For a good overview of Spark Streaming, see the
slides to a Strata Conference talk. A more detailed description can be found in this
research paper.
Apache Spark is an in-memory distributed data analysis platform-- primarily targeted at speeding up batch analysis jobs, iterative machine learning jobs, interactive query and graph processing. One of Spark's primary distinctions is its use of RDDs or Resilient Distributed Datasets. RDDs are great for pipelining parallel operators for computation and are, by definition, immutable, which allows Spark a unique form of fault tolerance based on lineage information. If you are interested in, for example, executing a Hadoop MapReduce job much faster, Spark is a great option (although memory requirements must be considered).
Apache Storm is focused on stream processing or what some call complex event processing.

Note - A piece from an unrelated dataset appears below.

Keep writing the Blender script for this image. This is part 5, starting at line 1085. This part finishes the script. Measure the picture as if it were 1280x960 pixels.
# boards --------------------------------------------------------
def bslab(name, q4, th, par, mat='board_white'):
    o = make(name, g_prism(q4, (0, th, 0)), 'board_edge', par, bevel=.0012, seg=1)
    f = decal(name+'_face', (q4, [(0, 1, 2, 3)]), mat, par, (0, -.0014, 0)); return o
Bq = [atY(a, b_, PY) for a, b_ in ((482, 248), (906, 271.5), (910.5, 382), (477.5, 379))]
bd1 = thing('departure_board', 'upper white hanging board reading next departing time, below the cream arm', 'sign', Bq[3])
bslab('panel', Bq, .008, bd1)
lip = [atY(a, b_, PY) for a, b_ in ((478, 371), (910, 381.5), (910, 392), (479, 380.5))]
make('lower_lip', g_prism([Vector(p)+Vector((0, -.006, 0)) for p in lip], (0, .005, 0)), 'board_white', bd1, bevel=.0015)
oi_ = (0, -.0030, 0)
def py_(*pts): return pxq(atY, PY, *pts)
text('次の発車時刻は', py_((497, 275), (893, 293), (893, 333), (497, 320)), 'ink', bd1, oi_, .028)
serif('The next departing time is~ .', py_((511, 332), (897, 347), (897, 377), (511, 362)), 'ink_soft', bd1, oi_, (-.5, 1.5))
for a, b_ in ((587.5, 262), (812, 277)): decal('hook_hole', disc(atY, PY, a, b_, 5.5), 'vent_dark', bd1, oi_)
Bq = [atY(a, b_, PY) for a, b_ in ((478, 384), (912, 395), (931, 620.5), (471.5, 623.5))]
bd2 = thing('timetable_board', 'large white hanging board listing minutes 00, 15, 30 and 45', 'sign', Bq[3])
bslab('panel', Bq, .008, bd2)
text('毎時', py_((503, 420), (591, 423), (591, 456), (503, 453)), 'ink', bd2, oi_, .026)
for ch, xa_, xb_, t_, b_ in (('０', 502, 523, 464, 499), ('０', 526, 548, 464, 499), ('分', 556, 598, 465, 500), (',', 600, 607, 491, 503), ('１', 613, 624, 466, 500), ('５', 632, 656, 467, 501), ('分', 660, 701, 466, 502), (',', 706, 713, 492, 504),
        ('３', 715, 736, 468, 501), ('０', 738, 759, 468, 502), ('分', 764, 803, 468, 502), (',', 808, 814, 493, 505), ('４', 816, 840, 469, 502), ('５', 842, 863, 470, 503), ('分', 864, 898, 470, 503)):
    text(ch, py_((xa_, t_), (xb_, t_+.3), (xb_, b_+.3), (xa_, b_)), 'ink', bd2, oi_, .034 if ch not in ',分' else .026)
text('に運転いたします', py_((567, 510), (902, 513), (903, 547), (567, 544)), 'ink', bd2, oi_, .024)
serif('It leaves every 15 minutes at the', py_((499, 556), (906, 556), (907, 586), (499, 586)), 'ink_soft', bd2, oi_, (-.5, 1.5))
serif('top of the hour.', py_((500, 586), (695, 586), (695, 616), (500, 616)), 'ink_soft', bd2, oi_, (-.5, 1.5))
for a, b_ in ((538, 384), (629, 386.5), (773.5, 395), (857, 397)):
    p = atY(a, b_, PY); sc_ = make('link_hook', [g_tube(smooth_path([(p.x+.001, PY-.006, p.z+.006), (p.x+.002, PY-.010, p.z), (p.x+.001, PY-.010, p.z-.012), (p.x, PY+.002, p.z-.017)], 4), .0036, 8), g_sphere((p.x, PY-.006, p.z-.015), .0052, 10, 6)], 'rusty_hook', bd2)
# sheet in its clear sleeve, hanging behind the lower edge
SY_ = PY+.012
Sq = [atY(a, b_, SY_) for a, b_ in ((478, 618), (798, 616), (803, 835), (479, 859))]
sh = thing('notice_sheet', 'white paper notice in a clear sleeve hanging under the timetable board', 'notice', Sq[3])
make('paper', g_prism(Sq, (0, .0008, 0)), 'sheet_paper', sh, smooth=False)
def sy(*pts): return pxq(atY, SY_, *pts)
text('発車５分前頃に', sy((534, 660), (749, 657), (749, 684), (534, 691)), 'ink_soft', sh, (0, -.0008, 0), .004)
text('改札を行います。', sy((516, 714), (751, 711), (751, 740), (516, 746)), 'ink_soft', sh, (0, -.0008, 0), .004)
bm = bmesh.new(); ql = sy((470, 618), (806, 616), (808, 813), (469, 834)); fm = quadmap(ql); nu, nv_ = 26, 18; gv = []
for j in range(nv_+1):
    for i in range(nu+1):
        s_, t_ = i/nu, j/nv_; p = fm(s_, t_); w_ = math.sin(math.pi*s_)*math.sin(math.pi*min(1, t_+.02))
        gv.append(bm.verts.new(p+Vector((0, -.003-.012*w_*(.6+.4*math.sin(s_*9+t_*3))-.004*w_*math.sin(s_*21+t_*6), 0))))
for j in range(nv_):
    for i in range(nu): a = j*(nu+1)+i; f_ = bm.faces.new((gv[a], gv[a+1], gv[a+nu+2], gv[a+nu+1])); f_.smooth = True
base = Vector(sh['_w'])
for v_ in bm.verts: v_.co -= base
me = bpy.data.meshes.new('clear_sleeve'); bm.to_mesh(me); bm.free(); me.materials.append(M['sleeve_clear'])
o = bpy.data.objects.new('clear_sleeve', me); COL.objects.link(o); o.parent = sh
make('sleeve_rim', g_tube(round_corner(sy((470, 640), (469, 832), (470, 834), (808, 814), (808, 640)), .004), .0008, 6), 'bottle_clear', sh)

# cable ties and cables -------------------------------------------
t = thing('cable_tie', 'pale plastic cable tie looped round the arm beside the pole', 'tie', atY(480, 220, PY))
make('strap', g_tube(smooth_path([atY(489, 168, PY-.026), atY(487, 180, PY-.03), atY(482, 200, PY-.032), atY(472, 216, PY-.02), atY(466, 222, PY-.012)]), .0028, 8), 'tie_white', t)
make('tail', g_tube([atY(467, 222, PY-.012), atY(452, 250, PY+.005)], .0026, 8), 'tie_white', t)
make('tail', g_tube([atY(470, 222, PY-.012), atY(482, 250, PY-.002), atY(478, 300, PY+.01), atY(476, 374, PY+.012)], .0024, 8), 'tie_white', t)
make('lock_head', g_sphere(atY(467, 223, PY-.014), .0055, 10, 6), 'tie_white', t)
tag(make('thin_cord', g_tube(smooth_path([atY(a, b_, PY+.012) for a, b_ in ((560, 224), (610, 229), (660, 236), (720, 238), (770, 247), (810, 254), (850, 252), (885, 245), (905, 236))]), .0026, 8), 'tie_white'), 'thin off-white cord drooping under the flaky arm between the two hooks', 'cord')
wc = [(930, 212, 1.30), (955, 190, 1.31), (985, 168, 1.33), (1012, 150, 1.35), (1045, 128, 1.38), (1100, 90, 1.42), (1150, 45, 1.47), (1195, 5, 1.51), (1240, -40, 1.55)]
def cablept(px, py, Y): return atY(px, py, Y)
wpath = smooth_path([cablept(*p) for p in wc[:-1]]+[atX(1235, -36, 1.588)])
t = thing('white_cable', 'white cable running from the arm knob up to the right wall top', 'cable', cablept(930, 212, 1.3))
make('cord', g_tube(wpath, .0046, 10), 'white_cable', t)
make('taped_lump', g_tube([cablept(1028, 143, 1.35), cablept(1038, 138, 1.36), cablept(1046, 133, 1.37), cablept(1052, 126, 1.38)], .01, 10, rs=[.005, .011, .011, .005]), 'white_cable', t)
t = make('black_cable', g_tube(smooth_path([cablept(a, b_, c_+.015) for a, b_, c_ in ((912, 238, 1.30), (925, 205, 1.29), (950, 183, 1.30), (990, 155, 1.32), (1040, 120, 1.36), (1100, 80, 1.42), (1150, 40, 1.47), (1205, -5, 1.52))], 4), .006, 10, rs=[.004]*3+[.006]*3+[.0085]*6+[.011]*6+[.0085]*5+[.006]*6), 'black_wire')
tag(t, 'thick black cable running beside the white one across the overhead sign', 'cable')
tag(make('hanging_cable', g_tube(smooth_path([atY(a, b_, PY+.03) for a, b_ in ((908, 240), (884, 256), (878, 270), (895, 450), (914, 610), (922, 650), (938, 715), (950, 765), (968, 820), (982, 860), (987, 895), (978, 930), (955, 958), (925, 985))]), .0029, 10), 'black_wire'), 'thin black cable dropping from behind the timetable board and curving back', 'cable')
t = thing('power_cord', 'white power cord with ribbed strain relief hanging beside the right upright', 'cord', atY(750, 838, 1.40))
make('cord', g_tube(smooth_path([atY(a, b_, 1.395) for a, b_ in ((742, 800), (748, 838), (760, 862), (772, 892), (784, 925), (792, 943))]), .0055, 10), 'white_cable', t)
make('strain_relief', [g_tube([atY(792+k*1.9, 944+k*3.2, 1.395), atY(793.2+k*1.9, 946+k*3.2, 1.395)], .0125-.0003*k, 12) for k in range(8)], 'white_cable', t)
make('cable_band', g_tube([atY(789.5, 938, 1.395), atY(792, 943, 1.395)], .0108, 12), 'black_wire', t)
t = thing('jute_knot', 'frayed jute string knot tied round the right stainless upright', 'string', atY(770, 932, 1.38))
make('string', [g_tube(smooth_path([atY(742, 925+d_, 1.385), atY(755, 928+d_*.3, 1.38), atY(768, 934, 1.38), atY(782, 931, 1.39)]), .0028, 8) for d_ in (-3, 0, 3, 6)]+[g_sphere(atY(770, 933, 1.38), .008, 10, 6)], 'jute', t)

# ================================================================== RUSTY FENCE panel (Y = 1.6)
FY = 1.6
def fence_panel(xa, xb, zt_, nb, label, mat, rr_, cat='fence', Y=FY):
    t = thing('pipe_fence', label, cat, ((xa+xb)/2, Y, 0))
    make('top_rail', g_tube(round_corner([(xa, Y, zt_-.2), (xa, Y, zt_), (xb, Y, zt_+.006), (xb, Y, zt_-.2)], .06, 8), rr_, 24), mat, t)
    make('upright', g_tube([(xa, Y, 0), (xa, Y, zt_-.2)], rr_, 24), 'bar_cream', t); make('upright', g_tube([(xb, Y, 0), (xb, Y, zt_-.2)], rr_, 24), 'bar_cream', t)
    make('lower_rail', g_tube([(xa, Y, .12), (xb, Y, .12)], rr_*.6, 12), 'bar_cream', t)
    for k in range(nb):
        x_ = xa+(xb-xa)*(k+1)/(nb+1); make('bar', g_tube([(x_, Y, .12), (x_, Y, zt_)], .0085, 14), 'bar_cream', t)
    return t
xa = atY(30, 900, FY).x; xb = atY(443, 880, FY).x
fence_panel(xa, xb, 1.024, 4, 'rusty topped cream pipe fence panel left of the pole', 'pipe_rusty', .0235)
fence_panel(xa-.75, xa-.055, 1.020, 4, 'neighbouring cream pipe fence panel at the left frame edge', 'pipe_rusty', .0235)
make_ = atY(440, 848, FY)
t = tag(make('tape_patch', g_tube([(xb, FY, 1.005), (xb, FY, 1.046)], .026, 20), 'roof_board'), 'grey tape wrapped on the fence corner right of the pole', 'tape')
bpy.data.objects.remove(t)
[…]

Storm implements a fault tolerant method for performing a computation or pipelining multiple computations on an event as it flows into a system. One might use Storm to transform unstructured data as it flows into a system into a desired format.
Storm and Spark are focused on fairly different use cases. The more "apples-to-apples" comparison would be between Storm and Spark Streaming. Since Spark's RDDs are inherently immutable, Spark Streaming implements a method for "batching" incoming updates in user-defined time intervals that get transformed into their own RDDs. Spark's parallel operators can then perform computations on these RDDs. This is different from Storm which deals with each event individually.